◆ **DATA SEGMENT**:
[start]
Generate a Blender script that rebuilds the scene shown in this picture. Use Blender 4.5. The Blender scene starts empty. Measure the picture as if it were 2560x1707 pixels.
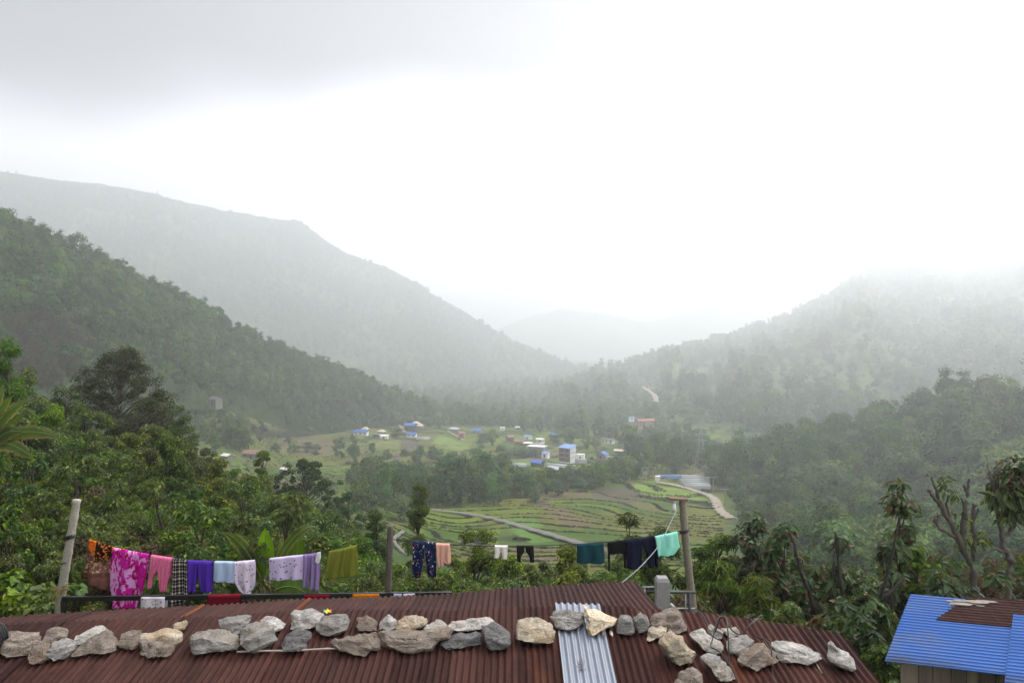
import bpy, bmesh, math, random
import numpy as np
from mathutils import Vector, Matrix

S = bpy.context.scene
COL = S.collection
F, CX, CY = 1707.0, 1280.0, 853.5          # 24 mm lens; the camera looks level along +Y from the origin
rng = np.random.default_rng(11)
random.seed(5)
R = math.radians

def at(px, py, Y):
    return Vector(((px - CX) / F * Y, Y, (CY - py) / F * Y))

# ------------------------------------------------------------------ object helpers
def tag(o, label=None, cat=None, group=None, kind=None):
    if label: o['label'] = label
    if cat: o['category'] = cat
    if group: o['group'] = group
    if kind: o['kind'] = kind
    return o

def empty(name, loc, rz=0.0):
    o = bpy.data.objects.new(name, None); COL.objects.link(o)
    o.location = loc; o.rotation_euler = (0, 0, rz)
    return o

def link(name, me, mat, parent=None, loc=None):
    o = bpy.data.objects.new(name, me); COL.objects.link(o)
    if mat is not None and len(me.materials) == 0:
        me.materials.append(mat)
    if parent is not None: o.parent = parent
    if loc is not None: o.location = loc
    return o

def copy_tree(o, parent=None):
    c = o.copy(); COL.objects.link(c); c.parent = parent
    for ch in list(o.children): copy_tree(ch, c)
    return c

class MB:
    """collects vertices and faces (any polygon size) plus an optional colour per vertex"""
    def __init__(s): s.v = []; s.f = []; s.c = []; s.n = 0; s.mi = []; s.fast = []
    def add(s, verts, faces, col=None, mi=0):
        verts = np.asarray(verts, float).reshape(-1, 3)
        s.v.append(verts)
        for f in faces: s.f.append(tuple(int(i) + s.n for i in f)); s.mi.append(mi)
        if col is None: col = (1, 1, 1)
        col = np.asarray(col, float)
        if col.ndim == 1: col = np.tile(col, (len(verts), 1))
        s.c.append(col); s.n += len(verts)
        return s
    def box(s, lo, hi, mi=0, M=None):
        x0, y0, z0 = lo; x1, y1, z1 = hi
        v = np.array([(x0,y0,z0),(x1,y0,z0),(x1,y1,z0),(x0,y1,z0),(x0,y0,z1),(x1,y0,z1),(x1,y1,z1),(x0,y1,z1)], float)
        if M is not None: v = np.array([tuple(M @ Vector(p)) for p in v])
        return s.add(v, [(0,3,2,1),(4,5,6,7),(0,1,5,4),(1,2,6,5),(2,3,7,6),(3,0,4,7)], mi=mi)
    def tube(s, pts, radii, n=7, col=None, cap=True):
        pts = [Vector(p) for p in pts]
        if not hasattr(radii, '__len__'): radii = [radii] * len(pts)
        V = []; prev = None
        for i, p in enumerate(pts):
            d = (pts[min(i+1, len(pts)-1)] - pts[max(i-1, 0)])
            d = d.normalized() if d.length > 1e-9 else Vector((0,0,1))
            if prev is None:
                a = d.cross(Vector((0.13, 1, 0.07)));  a = a if a.length > .05 else d.cross(Vector((1,0,0)))
            else:
                a = prev - d * prev.dot(d)
            a.normalize(); prev = a; b = d.cross(a)
            for k in range(n):
                t = 2 * math.pi * k / n
                V.append(p + (a * math.cos(t) + b * math.sin(t)) * radii[i])
        fs = []
        for i in range(len(pts) - 1):
            for k in range(n):
                k2 = (k + 1) % n
                fs.append((i*n+k, i*n+k2, (i+1)*n+k2, (i+1)*n+k))
        if cap:
            fs.append(tuple(range(n-1, -1, -1))); fs.append(tuple((len(pts)-1)*n + k for k in range(n)))
        return s.add([tuple(v) for v in V], fs, col)
    def mesh(s, name, mats=None, smooth=False, color=True):
        me = bpy.data.meshes.new(name)
        V = np.concatenate(s.v) if s.v else np.zeros((0,3))
        flat = [np.array([i for f in s.f for i in f], np.int32)]; sz = [np.array([len(f) for f in s.f], np.int32)]
        mi = [np.array(s.mi, np.int32)]
        for fl, n in s.fast: flat.append(fl.ravel().astype(np.int32)); sz.append(np.full(len(fl), n, np.int32)); mi.append(np.zeros(len(fl), np.int32))
        flat = np.concatenate(flat); sz = np.concatenate(sz); mi = np.concatenate(mi)
        me.vertices.add(len(V)); me.vertices.foreach_set('co', V.ravel().astype(np.float32))
        me.loops.add(len(flat)); me.loops.foreach_set('vertex_index', flat)
        me.polygons.add(len(sz)); me.polygons.foreach_set('loop_start', (np.cumsum(sz)-sz).astype(np.int32))
        if color and s.v:
            ca = me.color_attributes.new('tint', 'FLOAT_COLOR', 'POINT')
            C = np.concatenate(s.c); C4 = np.ones((len(C), 4)); C4[:, :3] = C
            ca.data.foreach_set('color', C4.ravel())
        for m in (mats or []): me.materials.append(m)
        if mats and len(mats) > 1: me.polygons.foreach_set('material_index', mi)
        me.polygons.foreach_set('use_smooth', [smooth] * len(sz))
        me.update(calc_edges=True)
        return me
    def build(s, name, mat, parent=None, smooth=False, loc=None):
        return link(name, s.mesh(name, [mat] if not isinstance(mat, list) else mat, smooth), None, parent, loc)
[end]
◆ **TASK PROMPT**: Give an exact copy of the material, leaving out every picture.

◆ **CORRECT ANSWER**:
Generate a Blender script that rebuilds the scene shown in this picture. Use Blender 4.5. The Blender scene starts empty. Measure the picture as if it were 2560x1707 pixels.
import bpy, bmesh, math, random
import numpy as np
from mathutils import Vector, Matrix

S = bpy.context.scene
COL = S.collection
F, CX, CY = 1707.0, 1280.0, 853.5          # 24 mm lens; the camera looks level along +Y from the origin
rng = np.random.default_rng(11)
random.seed(5)
R = math.radians

def at(px, py, Y):
    return Vector(((px - CX) / F * Y, Y, (CY - py) / F * Y))

# ------------------------------------------------------------------ object helpers
def tag(o, label=None, cat=None, group=None, kind=None):
    if label: o['label'] = label
    if cat: o['category'] = cat
    if group: o['group'] = group
    if kind: o['kind'] = kind
    return o

def empty(name, loc, rz=0.0):
    o = bpy.data.objects.new(name, None); COL.objects.link(o)
    o.location = loc; o.rotation_euler = (0, 0, rz)
    return o

def link(name, me, mat, parent=None, loc=None):
    o = bpy.data.objects.new(name, me); COL.objects.link(o)
    if mat is not None and len(me.materials) == 0:
        me.materials.append(mat)
    if parent is not None: o.parent = parent
    if loc is not None: o.location = loc
    return o

def copy_tree(o, parent=None):
    c = o.copy(); COL.objects.link(c); c.parent = parent
    for ch in list(o.children): copy_tree(ch, c)
    return c

class MB:
    """collects vertices and faces (any polygon size) plus an optional colour per vertex"""
    def __init__(s): s.v = []; s.f = []; s.c = []; s.n = 0; s.mi = []; s.fast = []
    def add(s, verts, faces, col=None, mi=0):
        verts = np.asarray(verts, float).reshape(-1, 3)
        s.v.append(verts)
        for f in faces: s.f.append(tuple(int(i) + s.n for i in f)); s.mi.append(mi)
        if col is None: col = (1, 1, 1)
        col = np.asarray(col, float)
        if col.ndim == 1: col = np.tile(col, (len(verts), 1))
        s.c.append(col); s.n += len(verts)
        return s
    def box(s, lo, hi, mi=0, M=None):
        x0, y0, z0 = lo; x1, y1, z1 = hi
        v = np.array([(x0,y0,z0),(x1,y0,z0),(x1,y1,z0),(x0,y1,z0),(x0,y0,z1),(x1,y0,z1),(x1,y1,z1),(x0,y1,z1)], float)
        if M is not None: v = np.array([tuple(M @ Vector(p)) for p in v])
        return s.add(v, [(0,3,2,1),(4,5,6,7),(0,1,5,4),(1,2,6,5),(2,3,7,6),(3,0,4,7)], mi=mi)
    def tube(s, pts, radii, n=7, col=None, cap=True):
        pts = [Vector(p) for p in pts]
        if not hasattr(radii, '__len__'): radii = [radii] * len(pts)
        V = []; prev = None
        for i, p in enumerate(pts):
            d = (pts[min(i+1, len(pts)-1)] - pts[max(i-1, 0)])
            d = d.normalized() if d.length > 1e-9 else Vector((0,0,1))
            if prev is None:
                a = d.cross(Vector((0.13, 1, 0.07)));  a = a if a.length > .05 else d.cross(Vector((1,0,0)))
            else:
                a = prev - d * prev.dot(d)
            a.normalize(); prev = a; b = d.cross(a)
            for k in range(n):
                t = 2 * math.pi * k / n
                V.append(p + (a * math.cos(t) + b * math.sin(t)) * radii[i])
        fs = []
        for i in range(len(pts) - 1):
            for k in range(n):
                k2 = (k + 1) % n
                fs.append((i*n+k, i*n+k2, (i+1)*n+k2, (i+1)*n+k))
        if cap:
            fs.append(tuple(range(n-1, -1, -1))); fs.append(tuple((len(pts)-1)*n + k for k in range(n)))
        return s.add([tuple(v) for v in V], fs, col)
    def mesh(s, name, mats=None, smooth=False, color=True):
        me = bpy.data.meshes.new(name)
        V = np.concatenate(s.v) if s.v else np.zeros((0,3))
        flat = [np.array([i for f in s.f for i in f], np.int32)]; sz = [np.array([len(f) for f in s.f], np.int32)]
        mi = [np.array(s.mi, np.int32)]
        for fl, n in s.fast: flat.append(fl.ravel().astype(np.int32)); sz.append(np.full(len(fl), n, np.int32)); mi.append(np.zeros(len(fl), np.int32))
        flat = np.concatenate(flat); sz = np.concatenate(sz); mi = np.concatenate(mi)
        me.vertices.add(len(V)); me.vertices.foreach_set('co', V.ravel().astype(np.float32))
        me.loops.add(len(flat)); me.loops.foreach_set('vertex_index', flat)
        me.polygons.add(len(sz)); me.polygons.foreach_set('loop_start', (np.cumsum(sz)-sz).astype(np.int32))
        if color and s.v:
            ca = me.color_attributes.new('tint', 'FLOAT_COLOR', 'POINT')
            C = np.concatenate(s.c); C4 = np.ones((len(C), 4)); C4[:, :3] = C
            ca.data.foreach_set('color', C4.ravel())
        for m in (mats or []): me.materials.append(m)
        if mats and len(mats) > 1: me.polygons.foreach_set('material_index', mi)
        me.polygons.foreach_set('use_smooth', [smooth] * len(sz))
        me.update(calc_edges=True)
        return me
    def build(s, name, mat, parent=None, smooth=False, loc=None):
        return link(name, s.mesh(name, [mat] if not isinstance(mat, list) else mat, smooth), None, parent, loc)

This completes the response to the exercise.